With my single Honour in Irish, a Third Level education was not on the horizon. Useless with my hands and numerically illiterate, the prospects didn’t look too enticing. Someone said to me years later, ‘Sure, you were well fit to be a farmer’ - I still haven’t worked out whether that was a compliment or a lightly veiled insult!

So, farming it was to be - having spurned the opportunity to be a door to door World Book Encyclopaedia Salesman! Come to think of it, the interview process for that salesman’s job was the only employment-related interview I’ve ever done. ‘Twas above in the Silvers Springs Hotel and I sailed through it.

I was handy enough at English, so I got a letter a few weeks later offering me the position and telling me arrangements were being put in motion for a months training in Chiswick, London. Sure, I’d ever only been to Dublin twice and feeling no youthful surge of impending adventure in the Bright Lights, I turned down that offer. Going to London in 1974 was like going to the Moon today!

In the meantime, a ‘vacancy’ arose at home on the farm, which I wasn’t over-enthusiastic about. “Look,” Mam said, “stay at home here ’til Christmas anyway and then we’ll see.” That was in the month of September, 1974 - and that ‘Christmas’ hasn’t come yet!

But, as famous French chanteuse Edith Piaf used to say, ‘non, je ne regrette rien’. Anyway, there’s no point in ‘crying over spilt education’ now.

To be honest, I was so lucky with the absolutely fabulous education I’ve had.

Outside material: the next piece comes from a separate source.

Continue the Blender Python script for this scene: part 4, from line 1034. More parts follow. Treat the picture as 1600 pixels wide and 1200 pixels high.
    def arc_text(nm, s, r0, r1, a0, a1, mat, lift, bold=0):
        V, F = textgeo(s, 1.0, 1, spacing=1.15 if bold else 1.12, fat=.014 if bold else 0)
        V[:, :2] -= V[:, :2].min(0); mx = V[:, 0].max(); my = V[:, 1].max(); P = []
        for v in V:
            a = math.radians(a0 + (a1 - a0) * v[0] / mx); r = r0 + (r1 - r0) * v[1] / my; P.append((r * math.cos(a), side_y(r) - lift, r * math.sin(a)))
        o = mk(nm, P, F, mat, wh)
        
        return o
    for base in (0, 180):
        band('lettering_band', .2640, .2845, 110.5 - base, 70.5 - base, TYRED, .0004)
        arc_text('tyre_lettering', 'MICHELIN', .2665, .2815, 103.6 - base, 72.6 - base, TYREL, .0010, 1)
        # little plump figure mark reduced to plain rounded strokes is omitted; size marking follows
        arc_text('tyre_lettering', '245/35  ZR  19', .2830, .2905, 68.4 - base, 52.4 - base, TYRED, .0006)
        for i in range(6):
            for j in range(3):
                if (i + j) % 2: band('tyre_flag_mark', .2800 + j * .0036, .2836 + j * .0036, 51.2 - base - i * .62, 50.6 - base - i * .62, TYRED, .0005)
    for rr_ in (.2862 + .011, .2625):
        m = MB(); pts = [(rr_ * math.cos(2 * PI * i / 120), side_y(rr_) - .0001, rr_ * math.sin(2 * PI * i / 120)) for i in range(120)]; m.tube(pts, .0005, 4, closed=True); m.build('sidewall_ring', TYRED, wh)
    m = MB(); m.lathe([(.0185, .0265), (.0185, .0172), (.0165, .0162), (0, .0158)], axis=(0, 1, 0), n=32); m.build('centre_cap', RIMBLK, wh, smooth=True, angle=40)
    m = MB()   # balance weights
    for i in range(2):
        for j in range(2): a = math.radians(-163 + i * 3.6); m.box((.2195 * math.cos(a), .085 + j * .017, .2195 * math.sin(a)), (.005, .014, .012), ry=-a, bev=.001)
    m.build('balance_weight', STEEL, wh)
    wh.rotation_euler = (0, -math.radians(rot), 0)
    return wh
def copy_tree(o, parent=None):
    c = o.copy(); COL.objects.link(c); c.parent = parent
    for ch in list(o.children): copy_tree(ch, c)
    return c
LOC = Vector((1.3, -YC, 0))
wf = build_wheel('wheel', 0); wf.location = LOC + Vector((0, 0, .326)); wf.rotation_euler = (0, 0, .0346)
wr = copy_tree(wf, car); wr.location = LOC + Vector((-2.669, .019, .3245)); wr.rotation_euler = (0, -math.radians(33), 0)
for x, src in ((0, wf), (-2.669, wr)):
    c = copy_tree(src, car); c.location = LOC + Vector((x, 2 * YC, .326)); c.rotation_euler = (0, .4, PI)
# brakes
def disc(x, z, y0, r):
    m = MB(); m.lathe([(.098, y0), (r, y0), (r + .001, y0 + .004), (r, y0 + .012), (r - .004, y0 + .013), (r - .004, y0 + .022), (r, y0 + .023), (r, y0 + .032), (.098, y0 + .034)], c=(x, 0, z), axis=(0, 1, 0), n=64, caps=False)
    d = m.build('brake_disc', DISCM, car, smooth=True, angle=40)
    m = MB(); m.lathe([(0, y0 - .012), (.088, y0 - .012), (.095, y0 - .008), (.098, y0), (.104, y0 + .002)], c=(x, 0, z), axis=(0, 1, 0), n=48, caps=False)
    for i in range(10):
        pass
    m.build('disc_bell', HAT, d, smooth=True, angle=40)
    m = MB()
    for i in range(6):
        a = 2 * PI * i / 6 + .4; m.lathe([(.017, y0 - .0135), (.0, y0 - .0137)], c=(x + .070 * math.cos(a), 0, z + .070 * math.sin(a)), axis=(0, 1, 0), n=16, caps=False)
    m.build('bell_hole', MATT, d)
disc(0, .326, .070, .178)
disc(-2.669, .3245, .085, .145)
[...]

I’ve often quoted the Latin word ‘educo’, from which comes education - it means ‘to lead’ - and I’ve met some wonderful people over the decades, people who led me to sport and culture and the love of conversation and laughter and song, poetry and story-telling.

In the 1970s, there still lived in this locality, and everywhere around here, many men and women born in the 1880s in an Ireland just a generation removed from the Famine. I knew people who recalled hurling and football games before the GAA was heard of. The people in this district who spoke Irish at a time when it was not taught in the national schools taught me to appreciate and cherish our native tongue.

In the last few years, we’ve had the Decade of Commemorations for the years when our independence was gained. I feel honoured, even humbled, to have met many veterans who never sought any limelight - they just fought for the country they loved.

Just this week, I was back in Badger’s Hill, Glenville, at the house where a widow with a young family agreed to have her home used as headquarters for the Irish Volunteers. I also travelled to Clonbanin Cross Ambush site and relived the stories of over a century ago.

As I was writing these words, there came a knock at the door. It was a neighbour - well, a new neighbour having come from the County Tipperary recently to a new home in the parish. Whilst digging siteworks he discovered an old rusty bayonet. We examined it and we’re not certain of it’s antiquity, but sure, it’s a historic item, a relic from times past.

So, you see, my education still continues even to this day.

They say the longer you live, the more you learn, there were never truer words uttered. I might not be a ‘master’ farmer, but farming has been good to me and I hope I have been good to the ancestral acres. I often think that people one meets in life are better than any degrees, and to tell the truth, I’ve met some of the very best here, there and everywhere.